Ainsi, les manteaux, pulls, écharpes et autres couvertures se vendent à grande échelle. Pour les grossistes comme pour les détaillants, cette saison est un moment clé pour faire de bonnes affaires et des bénéfices. Ces habitudes du passé continuent de dicter leurs stratégies de commandes et d’achats : en novembre, ils commandent des produits qu’ils stockent dans l’attente de l’arrivée du froid.
Ces prévisions basées sur des années d’expérience, des cycles climatiques réguliers, et la conviction de l’arrivée de la fraîcheur surtout au sortir d’un hivernage pluvieux, leur permettaient alors de se préparer pour un pic de ventes. Cependant, cette année, comme d’ailleurs l’année précédente, un imprévu bouscule leurs certitudes : le changement du climat. Jusqu’à la mi-décembre, Dakar, à l’image de l’intérieur du pays, continue d’enregistrer des vagues de chaleurs. Ce que témoigne El Hadj Lamine, un grossiste-revendeur. «Je suis très inquiet ! J’ai investi 5 millions pour ces marchandises dont 1 million dans les vêtements pour la période de fraîcheur. Mais je n’ai vendu que 2 balles au début du mois. Depuis lors, je n’ai plus rien vendu, c’est vraiment difficile !».
Ce constat est similaire chez M. Niang : «cette situation nous impacte financièrement. Malheureusement, nous n’avons pas d’issus pour les acheteurs qui ne savent pas si demain il fera chaud ou froid».
Pour les détaillants, la situation est aussi délicate. Fatou Diop, une détaillante installée au marché Colobane depuis quelques années, s’en désole. «En octobre, j’ai acheté trois balles d’habits chauds comme des manteaux et des pulls, parce que les gens se ruent vers ces habillement dès que le froid arrive. Mais, cette année, rien ne se vend.»
Des stocks qui pèsent sur les finances
Cette anticipation, basée sur les habitudes du passé et non sur les prévisions climatiques, s’avère un pari risqué cette année. Les piles de manteaux, pulls et écharpes s’accumulent dans les boutiques, magasins et les entrepôts. «J’ai investi tout mon capital dans ces vêtements chauds», raconte Fatou, visiblement inquiète. «Si je ne les vends pas rapidement, je ne pourrai pas acheter de nouveaux produits. Et, avec les dépenses de fin d’année, ce sera très difficile».
M. Niang, quant à lui, se retrouve avec un entrepôt plein. «Nous sommes dans un contexte où tout est cher.

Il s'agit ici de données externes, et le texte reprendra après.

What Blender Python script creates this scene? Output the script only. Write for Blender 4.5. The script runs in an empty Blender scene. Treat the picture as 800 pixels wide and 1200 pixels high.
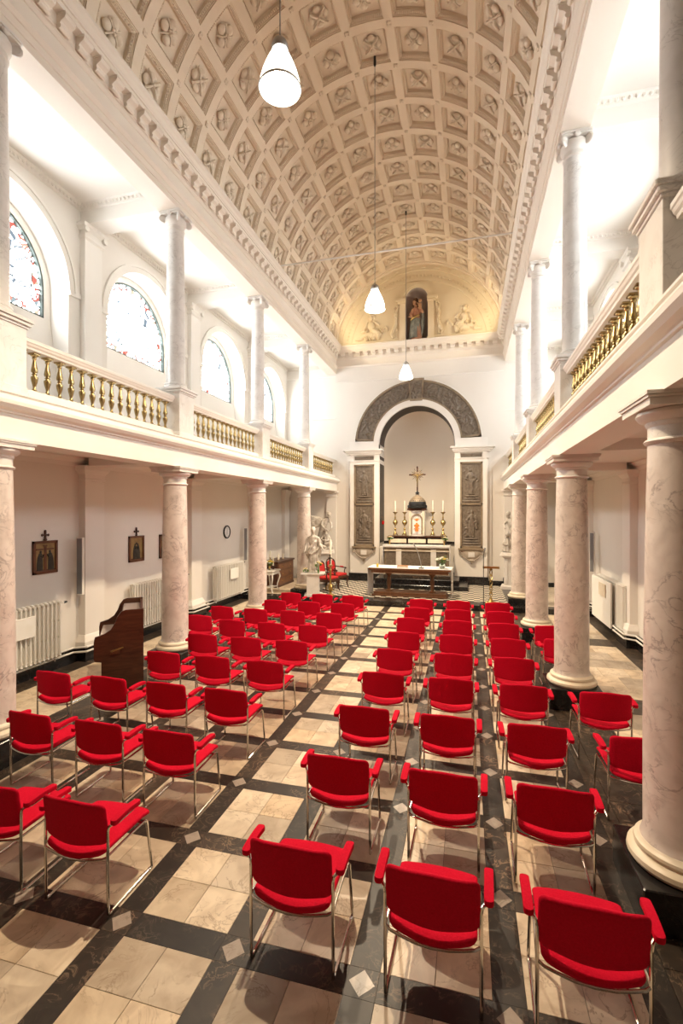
import bpy, math, random
from math import sin, cos, pi, radians, sqrt, atan2
from mathutils import Vector, Matrix
random.seed(7)
S = bpy.context.scene
COL = S.collection
# ------------------------------------------------------------------ camera
FOC = 557.0; YAW = math.atan(148 / FOC); CAMH = 2.85
cam = bpy.data.cameras.new('camera'); cam_ob = bpy.data.objects.new('camera', cam); COL.objects.link(cam_ob)
cam.sensor_fit = 'VERTICAL'; cam.sensor_height = 24; cam.sensor_width = 16; cam.lens = FOC / 1200 * 24; cam.clip_start = .05
cam_ob.location = (0, 0, CAMH); cam_ob.rotation_euler = (radians(90), 0, YAW)
S.camera = cam_ob
# ------------------------------------------------------------------ world, view
W = bpy.data.worlds.new('world'); S.world = W; W.use_nodes = True
W.node_tree.nodes['Background'].inputs[0].default_value = (.85, .93, 1, 1)
W.node_tree.nodes['Background'].inputs[1].default_value = .6
S.view_settings.view_transform = 'Standard'; S.view_settings.look = 'None'
S.view_settings.exposure = 0.22; S.view_settings.gamma = 1.0; S.view_settings.use_curve_mapping = False
WIN_E = 19.0        # daylight through the gallery window panes
LAMP_W = 1300.0     # pendant bulbs
LAMP_E = 3.5      # glowing shades
COVE_W = 95.0      # spotlights hidden on the end cornice
XC = -1.91; D = 18.5; RV = 3.25; ZV = 9.15; AISLE = 5.35
COLY = [0.52, 4.17, 7.82, 11.47, 15.12]; COLS = {-1: [0.52, 4.27, 7.84, 11.47, 15.12], 1: [0.52, 3.98, 7.76, 11.47, 15.12]}; DU = {-1: 3.40, 1: 3.45}; BAYY = [5.995, 9.645, 13.295, 16.9]
# ------------------------------------------------------------------ helpers
def sock(n, *names):
    for k in names:
        if k in n.inputs: return n.inputs[k]
def material(name, color=(.8, .8, .8), rough=.5, metal=0., spec=.5, emit=None, es=0.):
    m = bpy.data.materials.new(name); m.use_nodes = True
    b = m.node_tree.nodes['Principled BSDF']
    b.inputs['Base Color'].default_value = (*color, 1); b.inputs['Roughness'].default_value = rough
    b.inputs['Metallic'].default_value = metal; sock(b, 'Specular IOR Level', 'Specular').default_value = spec
    if emit: sock(b, 'Emission Color', 'Emission').default_value = (*emit, 1); b.inputs['Emission Strength'].default_value = es
    return m
def ramp(nt, stops):
    r = nt.nodes.new('ShaderNodeValToRGB'); e = r.color_ramp.elements
    while len(e) < len(stops): e.new(.5)
    for el, (p, c) in zip(e, stops): el.position = p; el.color = (*c, 1)
    return r
def coords(nt, scale=1., rnd=0., stretch=(1, 1, 1)):
    tc = nt.nodes.new('ShaderNodeTexCoord'); mp = nt.nodes.new('ShaderNodeMapping')
    nt.links.new(tc.outputs['Object'], mp.inputs['Vector'])
    mp.inputs['Scale'].default_value = tuple(scale * s for s in stretch)
    if rnd:
        oi = nt.nodes.new('ShaderNodeObjectInfo'); mul = nt.nodes.new('ShaderNodeMath'); mul.operation = 'MULTIPLY'; mul.inputs[1].default_value = rnd
        nt.links.new(oi.outputs['Random'], mul.inputs[0]); nt.links.new(mul.outputs[0], mp.inputs['Location'])
        return mp, oi
    return mp, None
def noise_mat(name, stops, scale=4, detail=6, rough=.5, dist=0., bump=0., metal=0., rnd=10., stretch=(1, 1, 1), spec=.5):
    m = material(name, stops[0][1], rough, metal, spec=spec); nt = m.node_tree; b = nt.nodes['Principled BSDF']
    mp, oi = coords(nt, 1, rnd, stretch)
    n = nt.nodes.new('ShaderNodeTexNoise'); n.inputs['Scale'].default_value = scale; n.inputs['Detail'].default_value = detail; n.inputs['Distortion'].default_value = dist
    nt.links.new(mp.outputs[0], n.inputs['Vector']); r = ramp(nt, stops)
    nt.links.new(n.outputs[0], r.inputs[0]); nt.links.new(r.outputs[0], b.inputs['Base Color'])
    if bump:
        bp = nt.nodes.new('ShaderNodeBump'); bp.inputs['Strength'].default_value = bump; bp.inputs['Distance'].default_value = .01
        nt.links.new(n.outputs[0], bp.inputs['Height']); nt.links.new(bp.outputs[0], b.inputs['Normal'])
    return m
def marble(name, base, vein, second, scale=2., rough=.25, vw=.035, rnd=10., tones=None, vamt=1.0):
    """veined stone: clouds mixed with thin dark veins where a distorted noise crosses .5; tones: per-object tint range"""
    m = material(name, base, rough); nt = m.node_tree; b = nt.nodes['Principled BSDF']; L = nt.links.new
    mp, oi = coords(nt, 1, rnd)
    n1 = nt.nodes.new('ShaderNodeTexNoise'); n1.inputs['Scale'].default_value = scale * 1.4; n1.inputs['Detail'].default_value = 8; n1.inputs['Distortion'].default_value = .8
    n2 = nt.nodes.new('ShaderNodeTexNoise'); n2.inputs['Scale'].default_value = scale; n2.inputs['Detail'].default_value = 9; n2.inputs['Distortion'].default_value = 1.6; n2.inputs['Roughness'].default_value = .58
    L(mp.outputs[0], n1.inputs['Vector']); L(mp.outputs[0], n2.inputs['Vector'])
    r1 = ramp(nt, [(.32, second), (.62, base)]); L(n1.outputs[0], r1.inputs[0])
    sb = nt.nodes.new('ShaderNodeMath'); sb.operation = 'SUBTRACT'; sb.inputs[1].default_value = .5; L(n2.outputs[0], sb.inputs[0])
    ab = nt.nodes.new('ShaderNodeMath'); ab.operation = 'ABSOLUTE'; L(sb.outputs[0], ab.inputs[0])
    r2 = ramp(nt, [(0, (vamt,) * 3), (vw * .35, (vamt * .55,) * 3), (vw, (0, 0, 0))]); L(ab.outputs[0], r2.inputs[0])
    n3 = nt.nodes.new('ShaderNodeTexNoise'); n3.inputs['Scale'].default_value = scale * .9; L(mp.outputs[0], n3.inputs['Vector'])
    r3 = ramp(nt, [(.42, (0, 0, 0)), (.6, (1, 1, 1))]); L(n3.outputs[0], r3.inputs[0])
    mu = nt.nodes.new('ShaderNodeMath'); mu.operation = 'MULTIPLY'; L(r2.outputs[0], mu.inputs[0]); L(r3.outputs[0], mu.inputs[1])
    mx = nt.nodes.new('ShaderNodeMixRGB'); L(mu.outputs[0], mx.inputs[0]); L(r1.outputs[0], mx.inputs[1]); mx.inputs[2].default_value = (*vein, 1)
    out = mx.outputs[0]
    if tones and oi:
        rt = ramp(nt, tones); L(oi.outputs['Random'], rt.inputs[0])
        m2 = nt.nodes.new('ShaderNodeMixRGB'); m2.blend_type = 'MULTIPLY'; m2.inputs[0].default_value = 1
        L(out, m2.inputs[1]); L(rt.outputs[0], m2.inputs[2]); out = m2.outputs[0]
    L(out, b.inputs['Base Color'])
    return m
M = {}
M['white'] = noise_mat('white_paint', [(.3, (.80, .755, .69)), (.7, (.84, .795, .73))], .7, 3, .6, rnd=0)
M['wall'] = noise_mat('wall_paint', [(.3, (.76, .71, .64)), (.7, (.80, .75, .68))], .6, 3, .7, rnd=0)
M['apse'] = noise_mat('apse_warm_light', [(.3, (.82, .73, .61)), (.7, (.86, .775, .655))], .6, 3, .7, rnd=0)  # wall colour tinted warm: the recess's warm light is put into the colour
M['vault'] = noise_mat('vault_paint', [(.3, (.80, .68, .53)), (.7, (.85, .73, .58))], .5, 4, .7, rnd=0)
M['plaster'] = noise_mat('cornice_plaster', [(.3, (.80, .72, .62)), (.7, (.85, .77, .67))], .6, 3, .65, rnd=0)
M['rosette'] = noise_mat('rosette_plaster', [(.3, (.72, .60, .46)), (.7, (.88, .78, .64))], 9, 3, .7)
M['tymp'] = noise_mat('tympanum_paint', [(.3, (.80, .68, .48)), (.7, (.85, .73, .53))], .6, 3, .7, rnd=0)
M['pink'] = marble('pink_veined_marble', (.72, .64, .575), (.24, .18, .16), (.60, .515, .455), 4.2, .3, .034, vamt=.7, tones=[(0, (1, 1, 1)), (.5, (1, .97, .96)), (1, (.95, .97, .95))])
M['pale'] = marble('pale_grey_marble', (.82, .79, .75), (.44, .41, .38), (.74, .71, .665), 3.4, .3, .022, vamt=.55)
M['capital'] = marble('capital_marble', (.78, .74, .68), (.6, .55, .5), (.72, .67, .61), 3, .4, .01)
M['cream'] = noise_mat('cream_stone', [(.3, (.70, .60, .44)), (.7, (.80, .71, .56))], 5, 6, .4)
M['tile'] = marble('light_floor_marble', (.78, .69, .56), (.34, .25, .17), (.56, .465, .355), 3.0, .36, .020,
                   tones=[(0, (.55, .52, .49)), (.22, (1, .97, .92)), (.45, (.90, .80, .67)), (.6, (1.05, 1.03, 1)), (.8, (.62, .59, .56)), (1, (1.02, .96, .86))], vamt=.85)
M['dark'] = marble('dark_floor_marble', (.018, .014, .011), (.22, .16, .11), (.032, .025, .019), 6, .42, .03,
                   tones=[(0, (.6, .6, .6)), (.6, (1.1, 1.05, 1.)), (.85, (1.7, 1.55, 1.4)), (1, (2.2, 2., 1.8))], vamt=.7)
M['inset'] = marble('grey_inset_marble', (.38, .32, .27), (.2, .17, .13), (.30, .25, .21), 8, .3, .03)
M['grout'] = material('joint_mortar', (.09, .075, .06), .8)
M['black'] = noise_mat('black_marble', [(.35, (.008, .008, .009)), (.75, (.025, .023, .022))], 6, 8, .22, dist=2)
M['brass'] = material('polished_brass', (.42, .315, .15), .26, 1.)
M['gilt'] = material('gilded_metal', (.44, .31, .12), .33, 1.)
M['bracketstone'] = noise_mat('beige_carved_stone', [(.3, (.36, .29, .22)), (.7, (.52, .44, .35))], 9, 5, .5)
M['chrome'] = material('chrome', (.62, .59, .55), .16, 1.)
M['steel'] = material('brushed_steel', (.5, .5, .5), .4, 1.)
M['red'] = noise_mat('red_wool', [(.3, (.52, .002, .022)), (.7, (.60, .004, .028))], 90, 2, .85, bump=.25, rnd=0, spec=.12)
M['redplush'] = noise_mat('red_plush', [(.3, (.42, .012, .012)), (.7, (.55, .02, .018))], 60, 2, .8, bump=.2)
M['bronze'] = noise_mat('brown_relief_stone', [(.3, (.115, .088, .062)), (.7, (.215, .17, .125))], 14, 6, .5, bump=.4)
M['bronzedark'] = noise_mat('dark_relief_stone', [(.3, (.018, .013, .009)), (.7, (.04, .03, .021))], 14, 6, .5, bump=.4)
M['bronzeframe'] = noise_mat('brown_stone_frame', [(.3, (.22, .16, .10)), (.7, (.32, .245, .16))], 6, 5, .45)
M['wood'] = noise_mat('dark_wood', [(.3, (.035, .012, .006)), (.7, (.085, .03, .014))], 4, 6, .35, dist=1, stretch=(1, 1, 6), spec=.4)
M['oak'] = noise_mat('brown_oak', [(.3, (.11, .045, .018)), (.7, (.2, .085, .035))], 5, 6, .4, dist=1, stretch=(6, 1, 1))
M['darkwall'] = noise_mat('dark_unseen_wall', [(.3, (.16, .09, .05)), (.7, (.24, .14, .08))], 3, 5, .5)  # invented dark brown for the unseen back wall, returns less light
M['chest'] = noise_mat('walnut', [(.3, (.05, .018, .01)), (.7, (.13, .05, .025))], 6, 6, .35, dist=1, stretch=(1, 4, 1))
M['enamel'] = material('white_enamel', (.80, .77, .70), .4)
M['cloth'] = noise_mat('altar_linen', [(.3, (.80, .77, .74)), (.7, (.86, .83, .8))], 12, 3, .9)
M['statue'] = noise_mat('statue_marble', [(.32, (.34, .295, .24)), (.62, (.66, .61, .54))], 7, 6, .5, dist=.6)
M['wax'] = material('candle_wax', (.86, .80, .66), .5)
M['blk'] = material('black_metal', (.012, .012, .012), .4)
M['grey'] = material('grey_speaker_paint', (.20, .20, .205), .5)
M['gloss'] = material('grey_glossy_panel', (.42, .36, .34), .15)
M['gold'] = noise_mat('gold_ground', [(.3, (.20, .12, .04)), (.7, (.34, .22, .08))], 8, 3, .4)
M['frame'] = noise_mat('brown_picture_frame', [(.3, (.09, .03, .012)), (.7, (.17, .06, .025))], 6, 4, .4)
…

Si on vend moins, cela se fait ressentir automatiquement». Pour El Hadj, «lorsque les conteneurs viennent de l’Italie, de l’Allemagne, de la Belgique…, nous les grossistes revendeurs, nous perdons parce que la marchandise ne bouge pas. J’ai les stocks de l’année dernière que je comptais écouler cette année, mais je ne comprends rien», confie-t-il.
Des stratégies limitées pour écouler les stocks
Face aux variations climatiques et le retard ou l’incertitude quant à l’effectivité de l’installation du froid attendu, les commerçants et grossistes tentent de s’adapter. Fatou a décidé de baisser les prix : «j’ai procédé à des réductions - en guise de promotions, soldes -, mais les clients ne veulent pas acheter des manteaux alors qu’il fait chaud». Certains détaillants se montrent plus prudents : «je préfère attendre que le froid arrive avant d’acheter de nouveaux vêtements. Sinon, je risque moi aussi de me retrouver avec des invendus», explique El Hadj Lamine. De son coté, M. Niang essaie de proposer des remises sur les balles d’habits de chaleur. «Nous faisons des réductions pour certains articles comme les vêtements de chaleur. Mais, pour ceux du froid, nous gardons les mêmes prix, vu que nous vendons en gros», ajoute-t-il.
Eclairage du ministère du Commerce sur l’interdiction du « fëgg jaay »
A ces inquiétudes soulevées vient s’ajouter la polémique née de la volonté annoncée du ministère du Commerce, de l’Industrie et des PMI d’interdire les friperies au Sénégal. Seulement, le département chargé du Commerce qui parle de mauvaise interprétation de l’annonce du ministre Serigne Guèye Diop sur l’interdiction de l’importation de vêtements de seconde main au Sénégal a apporté des précisions. «(…) Il ne s'agit en aucun cas d'une mesure immédiate ou d'une interdiction brutale, comme cela a été interprété. La décision annoncée fait partie d’une stratégie à moyen et long terme visant à soutenir et développer le secteur textile local, en encourageant la production nationale et la création d’emplois dans ce secteur clé de notre économie. Loin d'être immédiate, cette mesure sera implémentée après la réouverture des usines textile et la mise en activité de sites de production visant à valoriser la filière coton de sa production à sa transformation dans le but d’encourager le consommer local et de renforcer le secteur du vêtement local», informe un communiqué du ministère qui dit être «pleinement conscient de l’importance des vêtements de seconde main pour de nombreuses familles sénégalaises et pour une grande partie de la population qui y trouve un moyen de subsistance».